Phil Knight’s personal best? A weekend warrior-shaming four minutes and 13 seconds, achieved while a middle distance runner for Bowerman on the Oregon track team. (Bowerman’s revolutionary advice to Knight? He used to holler at him, “Run faster!” Simple, but effective.)

It’s no coincidence that LeBron James’ sneakers sell the most of any other current player. There’s still a feeling that if it works for him, it works for us. It similarly makes sense that running shoes in this country were revolutionized by someone who wasn’t just an athlete, but a true winner in his sport.

“If there was no track, there was no me,” he told the Des Moines Register in 2009. “I would be somebody entirely different, and there wouldn’t be a Nike.
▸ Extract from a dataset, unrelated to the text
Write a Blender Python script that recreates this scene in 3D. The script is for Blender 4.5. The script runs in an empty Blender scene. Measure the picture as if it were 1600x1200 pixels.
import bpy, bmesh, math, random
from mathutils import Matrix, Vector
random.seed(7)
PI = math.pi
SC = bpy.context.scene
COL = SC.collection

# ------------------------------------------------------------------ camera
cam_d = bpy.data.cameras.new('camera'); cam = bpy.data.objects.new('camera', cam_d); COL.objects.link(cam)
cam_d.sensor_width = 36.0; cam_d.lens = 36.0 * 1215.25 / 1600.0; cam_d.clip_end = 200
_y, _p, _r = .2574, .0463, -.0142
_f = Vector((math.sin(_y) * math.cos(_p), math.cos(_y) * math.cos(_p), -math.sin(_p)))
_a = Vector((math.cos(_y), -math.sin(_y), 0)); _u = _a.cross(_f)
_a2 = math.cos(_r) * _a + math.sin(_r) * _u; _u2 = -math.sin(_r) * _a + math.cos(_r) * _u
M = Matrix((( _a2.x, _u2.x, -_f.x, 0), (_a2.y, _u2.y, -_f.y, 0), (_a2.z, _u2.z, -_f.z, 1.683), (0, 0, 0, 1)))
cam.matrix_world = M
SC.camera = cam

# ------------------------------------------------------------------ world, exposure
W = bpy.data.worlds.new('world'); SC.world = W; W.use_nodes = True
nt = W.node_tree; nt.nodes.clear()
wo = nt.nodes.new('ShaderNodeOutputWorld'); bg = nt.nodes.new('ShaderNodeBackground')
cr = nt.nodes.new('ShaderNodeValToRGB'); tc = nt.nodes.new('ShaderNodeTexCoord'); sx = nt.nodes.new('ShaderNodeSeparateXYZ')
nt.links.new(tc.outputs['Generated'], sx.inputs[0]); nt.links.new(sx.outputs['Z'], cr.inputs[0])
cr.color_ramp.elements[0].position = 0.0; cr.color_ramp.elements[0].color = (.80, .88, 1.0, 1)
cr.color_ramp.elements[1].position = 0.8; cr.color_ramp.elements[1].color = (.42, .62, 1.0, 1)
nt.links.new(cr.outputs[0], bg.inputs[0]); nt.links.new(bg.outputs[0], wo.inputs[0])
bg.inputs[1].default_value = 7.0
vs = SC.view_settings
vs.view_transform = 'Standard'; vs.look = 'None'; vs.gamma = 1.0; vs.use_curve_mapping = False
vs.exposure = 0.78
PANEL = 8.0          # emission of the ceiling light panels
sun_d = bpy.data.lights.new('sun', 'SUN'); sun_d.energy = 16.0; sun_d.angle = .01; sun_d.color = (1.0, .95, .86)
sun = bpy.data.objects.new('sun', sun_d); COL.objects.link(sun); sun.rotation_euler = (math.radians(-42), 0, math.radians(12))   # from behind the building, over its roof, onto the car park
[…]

It all came from there.”

[Source: Inc. Magazine]

5. Nobody’s perfect

Tinker Hatfield

It often seems like everything a great visionary touches turns to gold. But if you need evidence that this isn’t always the case, Phil Knight nearly short-circuited a $3 billion-plus sector of his industry before it truly took flight.

At the Jordan All-Star Experience at Pearl Pavilion, Tinker Hatfield held a Q&A in which he recalled the uncertainty that hit the company when Michael Jordan retired for the first time. Hatfield was in his home studio on a Sunday working on the Air Jordan X, when Knight called and told him they were heading to Chicago the next morning to join MJ as he announced his retirement.

“I told Phil on the phone, ‘I’m right in the middle of trying to finish his 10th shoe,’” Hatfield said. “He goes, ‘Well, you might as well just… stop. It’s the end of an era. It’s been a great run. We’re going to go out and celebrate with Michael his entire career.’”

To his eternal credit, Hatfield deduced — correctly — that Jordan was merely taking a break from basketball. When he got off the phone with Knight, he proceeded to continue working on the X. With Jordan playing baseball, the sneaker was halfheartedly marketed. The entirety of Europe ordered zero pairs, but Hatfield believed in the future of the Jordan brand when few others did.

“That was the overwhelming and prevailing attitude at Nike in 1994: ‘It’s over. It’s done,’” Hatfield said in the book Driven from Within. “I felt like I was at a point where I had enough clout that I could keep the development of the Jordan XI going single-handedly. I chose to keep a certain percentage of my time dedicated to keeping the brand alive.”

Major League Baseball went on strike that year, and Jordan faxed his famous two-word return. Against Hatfield’s advice, he would wear the XI in the playoffs that year to much fanfare, and away we go.

Obviously, Knight had miscalculated the situation. The fact is, Hatfield was a trusted member of his inner circle. He was even tasked with rebranding the football uniforms for Knight’s beloved Oregon, which elevated the entire program, and he became something of a visionary himself.

When it comes down to it, a big part of being successful is having the wherewithal to put the right people around you. A little luck never hurts, either.